ROANOKE TIMES

                         Roanoke Times
                 Copyright (c) 1995, Landmark Communications, Inc.

DATE: THURSDAY, April 15, 1993                   TAG: 9304150448
SECTION: VIRGINIA                    PAGE: C1   EDITION: NEW RIVER VALLEY 
SOURCE: LON WAGNER STAFF WRITER
DATELINE: ROCKY MOUNT                                LENGTH: Medium


FRANKLIN'S RUNDOWN TANK HILL GETS MONEY FOR ITS WISH LIST

Etholene Dalton Michie, 75, repairs what she can at her house on Tank Hill.

Every three years, she hires somebody to paint. She patched the roof around her chimney with a gallon of tar, but that soon leaked.

"I looked up there and I said, `Well, I'll be darned,' " Michie explained. "The tar had come away from there and the water came in."

Michie's Pendleton Street home, just a couple hundred yards from the two green water tanks that give the neighborhood its name, is quaint and homey. But like most of the pre-World War II houses built for furniture-company workers, Michie's house also is old.

After years of making temporary patches to their homes, Michie and Tank Hill residents are getting some help. Rocky Mount, on Tank Hill's behalf, has hit the federal lottery: a $1 million grant from the Department of Housing and Urban Development.

For many Tank Hill residents, home maintenance is an exasperating and continuing task. Leaking roofs get patched, not replaced, and soon leak again. Broken gutters let water drain straight from the roof into the basement. Cold winds whip through uninsulated walls.
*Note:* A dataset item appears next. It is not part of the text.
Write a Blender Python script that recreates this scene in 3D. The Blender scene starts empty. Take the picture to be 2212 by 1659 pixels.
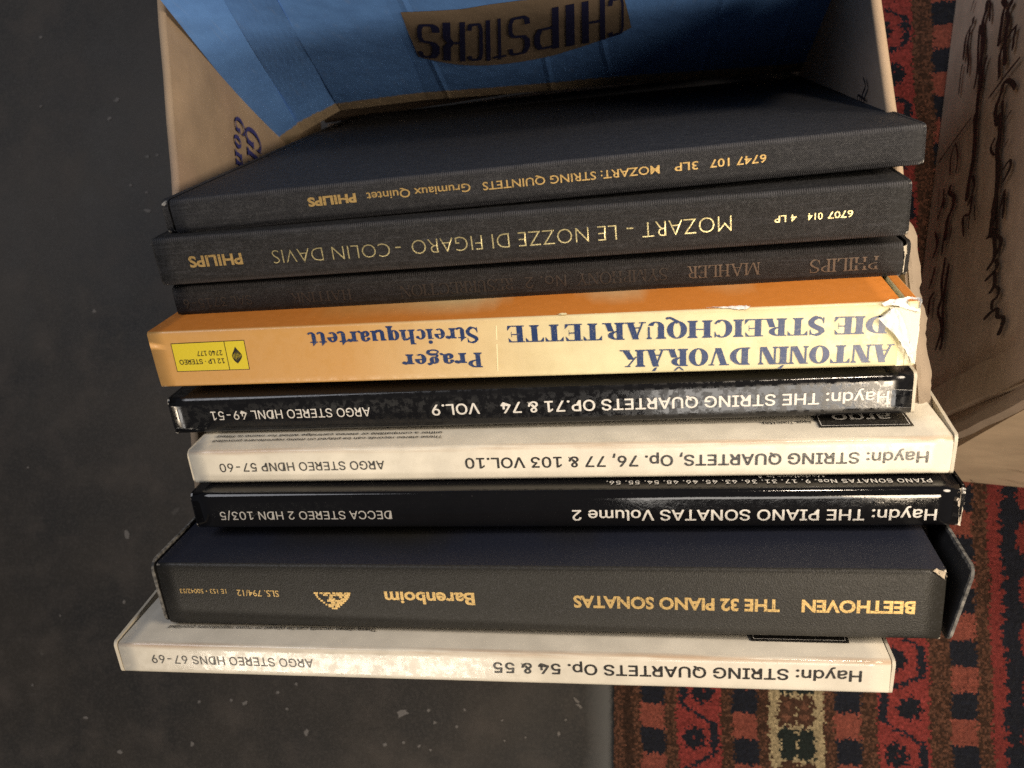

The $1 million grant will be enough to widen streets, put bathrooms in a few houses that have only outdoor facilities, fix roofs, replace old siding and - quite possibly - patch the leak around Etholene Michie's chimney.

Town residents are hailing the grant, which took nearly two years for the town to secure, as one of the best things to happen to Rocky Mount in years.

In an even broader sense, a member of the Tank Hill Housing Rehabilitation Board said, the grant should improve residents' confidence in their government.

"It's so good to see the politicians concentrate on all the citizens of Rocky Mount," said Maceo Toney, spokesman for the board. "It's racially mixed; it's just an area that probably has needed some attention for quite a while."

The rehabilitation board targeted the grant for 30 homes owned by low- and moderate-income people. Some homes need only one or two items repaired; others need more work.

"Mine needs everything," said Nadine Dillon, who lives next to the water tanks. "Mine needs gutters, a roof, something done to the basement."

Rocky Mount Councilwoman Peggy Love said most of the needed work can be done with the grant money. And if a person remains in the house for five years, the money doesn't have to be repaid.

"When we had the meeting, it was hard for some of them to believe exactly what they could get done," Love said. "It's hard for them to realize they could get something for nothing."

Long-time Rocky Mount residents know Tank Hill as a racially mixed neighborhood that has had its ups and downs. For instance, for a while people caused problems by parking and hanging out around the water tanks. But police started chasing them away, and the trouble seems to have subsided.

One irony of the neighborhood is the water tanks themselves. The tanks serve as storage for the town's water system, which works on gravity. Because Tank Hill residents live too close to the water source, the gravity doesn't force the water to them fast enough. Many Tank Hill residents have low water pressure.

That problem, too, will be addressed with the grant money. Toney thinks that once the neighborhood is given a boost with the HUD grant, the residents could take it from there.

"This neighborhood should not be viewed as one that has gone to the dogs," Toney said.

"These people, they're like you and I - they want to be able to live in a good house in a decent neighborhood."


Memo: shorter version ran in the Metro edition.